──────── Dataset content ────────

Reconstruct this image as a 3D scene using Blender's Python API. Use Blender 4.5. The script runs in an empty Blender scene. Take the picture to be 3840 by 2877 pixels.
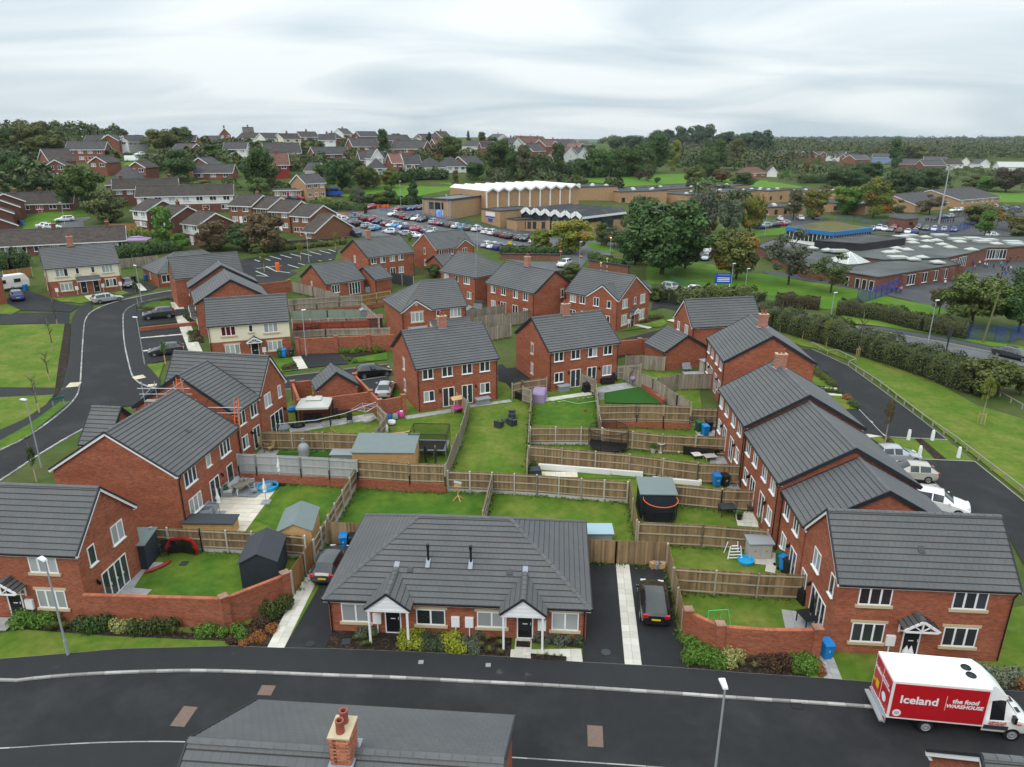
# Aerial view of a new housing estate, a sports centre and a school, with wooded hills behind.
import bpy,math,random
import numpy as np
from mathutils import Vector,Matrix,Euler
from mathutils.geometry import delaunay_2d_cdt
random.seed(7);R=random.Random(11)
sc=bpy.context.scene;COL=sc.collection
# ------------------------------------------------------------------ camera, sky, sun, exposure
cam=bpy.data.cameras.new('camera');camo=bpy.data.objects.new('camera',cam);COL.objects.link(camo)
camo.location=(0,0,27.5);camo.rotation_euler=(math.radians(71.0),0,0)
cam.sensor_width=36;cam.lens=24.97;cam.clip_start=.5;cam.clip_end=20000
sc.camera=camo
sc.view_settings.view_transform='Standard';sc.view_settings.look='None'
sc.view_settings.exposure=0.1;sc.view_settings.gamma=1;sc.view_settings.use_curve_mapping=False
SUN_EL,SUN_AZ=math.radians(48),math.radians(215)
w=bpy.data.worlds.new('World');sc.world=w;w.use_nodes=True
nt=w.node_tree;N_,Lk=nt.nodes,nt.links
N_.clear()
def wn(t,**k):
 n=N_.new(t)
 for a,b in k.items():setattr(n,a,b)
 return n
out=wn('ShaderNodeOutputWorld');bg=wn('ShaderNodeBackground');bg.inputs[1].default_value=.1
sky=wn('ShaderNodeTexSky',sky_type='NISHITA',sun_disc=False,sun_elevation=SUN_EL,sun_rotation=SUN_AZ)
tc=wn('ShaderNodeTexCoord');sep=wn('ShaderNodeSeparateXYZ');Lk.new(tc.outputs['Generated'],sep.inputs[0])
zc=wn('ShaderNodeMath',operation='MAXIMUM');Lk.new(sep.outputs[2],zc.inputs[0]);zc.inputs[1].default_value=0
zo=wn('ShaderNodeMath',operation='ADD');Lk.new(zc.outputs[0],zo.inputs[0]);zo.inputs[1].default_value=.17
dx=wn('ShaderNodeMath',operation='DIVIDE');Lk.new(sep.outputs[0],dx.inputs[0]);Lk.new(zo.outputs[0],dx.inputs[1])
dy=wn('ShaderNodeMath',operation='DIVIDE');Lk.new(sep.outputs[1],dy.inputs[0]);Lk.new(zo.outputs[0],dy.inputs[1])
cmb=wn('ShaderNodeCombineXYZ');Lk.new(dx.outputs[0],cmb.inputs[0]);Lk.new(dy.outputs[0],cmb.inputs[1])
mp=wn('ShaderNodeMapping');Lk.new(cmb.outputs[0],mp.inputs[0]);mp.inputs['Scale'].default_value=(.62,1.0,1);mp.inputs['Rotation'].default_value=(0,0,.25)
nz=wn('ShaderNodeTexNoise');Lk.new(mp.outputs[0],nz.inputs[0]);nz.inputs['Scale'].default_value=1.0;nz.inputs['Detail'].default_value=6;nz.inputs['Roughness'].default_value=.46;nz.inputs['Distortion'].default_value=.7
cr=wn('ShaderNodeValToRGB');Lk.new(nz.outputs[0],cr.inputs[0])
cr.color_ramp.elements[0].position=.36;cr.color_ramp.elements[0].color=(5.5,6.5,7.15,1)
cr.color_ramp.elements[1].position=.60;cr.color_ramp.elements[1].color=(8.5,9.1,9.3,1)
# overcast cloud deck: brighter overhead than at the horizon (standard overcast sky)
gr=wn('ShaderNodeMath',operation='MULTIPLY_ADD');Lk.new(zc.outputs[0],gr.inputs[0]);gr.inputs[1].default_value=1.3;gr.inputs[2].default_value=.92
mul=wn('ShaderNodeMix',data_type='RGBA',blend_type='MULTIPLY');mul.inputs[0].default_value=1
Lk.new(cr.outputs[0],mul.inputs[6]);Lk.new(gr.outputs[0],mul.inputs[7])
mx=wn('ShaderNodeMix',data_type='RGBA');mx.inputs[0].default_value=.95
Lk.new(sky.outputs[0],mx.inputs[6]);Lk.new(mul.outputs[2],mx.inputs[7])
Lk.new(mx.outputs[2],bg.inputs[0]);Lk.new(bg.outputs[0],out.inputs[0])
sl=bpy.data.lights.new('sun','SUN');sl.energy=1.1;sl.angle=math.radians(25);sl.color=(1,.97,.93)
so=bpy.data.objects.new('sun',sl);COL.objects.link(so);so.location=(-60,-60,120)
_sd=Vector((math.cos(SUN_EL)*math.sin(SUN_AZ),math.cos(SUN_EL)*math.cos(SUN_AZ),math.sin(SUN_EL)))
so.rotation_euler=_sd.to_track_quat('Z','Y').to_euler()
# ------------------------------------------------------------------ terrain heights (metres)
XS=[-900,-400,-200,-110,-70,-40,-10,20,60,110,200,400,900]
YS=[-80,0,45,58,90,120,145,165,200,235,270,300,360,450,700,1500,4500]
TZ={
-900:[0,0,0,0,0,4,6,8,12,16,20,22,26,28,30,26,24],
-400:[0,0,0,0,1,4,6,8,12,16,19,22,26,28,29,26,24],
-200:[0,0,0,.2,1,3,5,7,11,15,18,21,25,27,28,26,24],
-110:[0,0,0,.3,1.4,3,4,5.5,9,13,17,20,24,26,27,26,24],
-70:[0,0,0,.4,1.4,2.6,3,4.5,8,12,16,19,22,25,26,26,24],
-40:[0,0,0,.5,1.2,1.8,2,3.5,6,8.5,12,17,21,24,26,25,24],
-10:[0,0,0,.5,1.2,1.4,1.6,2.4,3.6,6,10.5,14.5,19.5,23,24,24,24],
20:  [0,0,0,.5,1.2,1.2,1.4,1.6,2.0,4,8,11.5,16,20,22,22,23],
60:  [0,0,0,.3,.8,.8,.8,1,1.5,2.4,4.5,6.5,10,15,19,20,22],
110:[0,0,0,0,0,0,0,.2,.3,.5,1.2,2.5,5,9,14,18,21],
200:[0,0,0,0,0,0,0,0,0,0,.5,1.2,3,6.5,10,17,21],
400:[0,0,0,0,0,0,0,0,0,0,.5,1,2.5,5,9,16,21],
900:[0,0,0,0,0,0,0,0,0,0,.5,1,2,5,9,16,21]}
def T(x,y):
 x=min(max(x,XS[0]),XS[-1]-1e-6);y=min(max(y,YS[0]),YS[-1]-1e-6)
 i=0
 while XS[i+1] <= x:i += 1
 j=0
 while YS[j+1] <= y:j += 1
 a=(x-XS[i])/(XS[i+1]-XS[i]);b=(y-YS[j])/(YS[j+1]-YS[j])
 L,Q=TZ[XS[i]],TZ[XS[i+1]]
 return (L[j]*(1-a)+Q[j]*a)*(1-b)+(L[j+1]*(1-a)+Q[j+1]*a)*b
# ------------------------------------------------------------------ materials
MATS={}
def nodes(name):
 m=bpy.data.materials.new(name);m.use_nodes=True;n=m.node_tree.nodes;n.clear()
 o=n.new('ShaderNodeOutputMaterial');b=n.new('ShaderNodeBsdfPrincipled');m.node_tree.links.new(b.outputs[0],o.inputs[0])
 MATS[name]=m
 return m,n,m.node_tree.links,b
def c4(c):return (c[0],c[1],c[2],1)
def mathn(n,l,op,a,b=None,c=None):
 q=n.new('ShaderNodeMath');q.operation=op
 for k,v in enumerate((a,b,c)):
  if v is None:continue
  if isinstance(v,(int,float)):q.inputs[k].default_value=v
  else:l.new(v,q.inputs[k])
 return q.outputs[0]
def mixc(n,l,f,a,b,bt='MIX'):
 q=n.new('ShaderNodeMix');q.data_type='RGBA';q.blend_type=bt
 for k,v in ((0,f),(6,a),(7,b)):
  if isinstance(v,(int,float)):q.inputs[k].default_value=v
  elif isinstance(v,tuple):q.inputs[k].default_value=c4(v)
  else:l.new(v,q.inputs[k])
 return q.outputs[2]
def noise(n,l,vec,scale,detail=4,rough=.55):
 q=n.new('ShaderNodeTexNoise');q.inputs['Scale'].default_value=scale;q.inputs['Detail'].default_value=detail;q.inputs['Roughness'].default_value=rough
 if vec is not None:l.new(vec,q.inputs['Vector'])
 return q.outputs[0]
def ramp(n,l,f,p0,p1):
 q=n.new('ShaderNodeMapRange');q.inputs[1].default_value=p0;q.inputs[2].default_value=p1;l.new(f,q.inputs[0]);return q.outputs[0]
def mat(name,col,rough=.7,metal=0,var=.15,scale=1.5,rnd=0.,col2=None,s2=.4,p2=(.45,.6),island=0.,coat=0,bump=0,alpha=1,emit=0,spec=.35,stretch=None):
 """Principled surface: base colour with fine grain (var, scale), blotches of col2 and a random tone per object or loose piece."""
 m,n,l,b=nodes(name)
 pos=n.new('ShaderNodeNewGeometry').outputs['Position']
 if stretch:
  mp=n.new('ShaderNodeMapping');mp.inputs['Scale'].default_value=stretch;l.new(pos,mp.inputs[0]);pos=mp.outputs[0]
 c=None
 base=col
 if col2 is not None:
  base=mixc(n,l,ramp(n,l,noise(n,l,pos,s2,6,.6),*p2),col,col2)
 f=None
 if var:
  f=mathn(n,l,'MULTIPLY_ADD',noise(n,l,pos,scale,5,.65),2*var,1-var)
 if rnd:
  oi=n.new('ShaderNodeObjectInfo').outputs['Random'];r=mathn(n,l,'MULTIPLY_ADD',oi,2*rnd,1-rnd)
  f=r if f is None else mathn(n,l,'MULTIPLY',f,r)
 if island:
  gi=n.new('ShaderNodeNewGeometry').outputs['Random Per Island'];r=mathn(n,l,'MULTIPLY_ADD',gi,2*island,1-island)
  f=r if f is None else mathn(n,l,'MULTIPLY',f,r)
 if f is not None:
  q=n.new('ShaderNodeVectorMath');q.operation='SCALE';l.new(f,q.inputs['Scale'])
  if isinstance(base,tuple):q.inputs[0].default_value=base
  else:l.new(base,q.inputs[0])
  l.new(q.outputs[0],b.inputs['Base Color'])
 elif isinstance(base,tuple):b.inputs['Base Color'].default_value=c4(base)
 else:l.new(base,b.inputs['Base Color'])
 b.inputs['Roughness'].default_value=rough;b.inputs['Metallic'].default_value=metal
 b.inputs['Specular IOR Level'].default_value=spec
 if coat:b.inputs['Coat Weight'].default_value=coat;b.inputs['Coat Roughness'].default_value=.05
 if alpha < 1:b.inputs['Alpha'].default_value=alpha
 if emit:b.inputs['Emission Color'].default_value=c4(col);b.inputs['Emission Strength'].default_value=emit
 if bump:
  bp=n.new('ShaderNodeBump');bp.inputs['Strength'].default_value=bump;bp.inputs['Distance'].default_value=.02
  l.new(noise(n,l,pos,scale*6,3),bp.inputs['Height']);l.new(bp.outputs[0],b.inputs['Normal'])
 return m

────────

**Exercise directions**
Display every line of the listing that contains the string "scene".

**Written solution**
Reconstruct this image as a 3D scene using Blender's Python API. Use Blender 4.5. The script runs in an empty Blender scene. Take the picture to be 3840 by 2877 pixels.
sc=bpy.context.scene;COL=sc.collection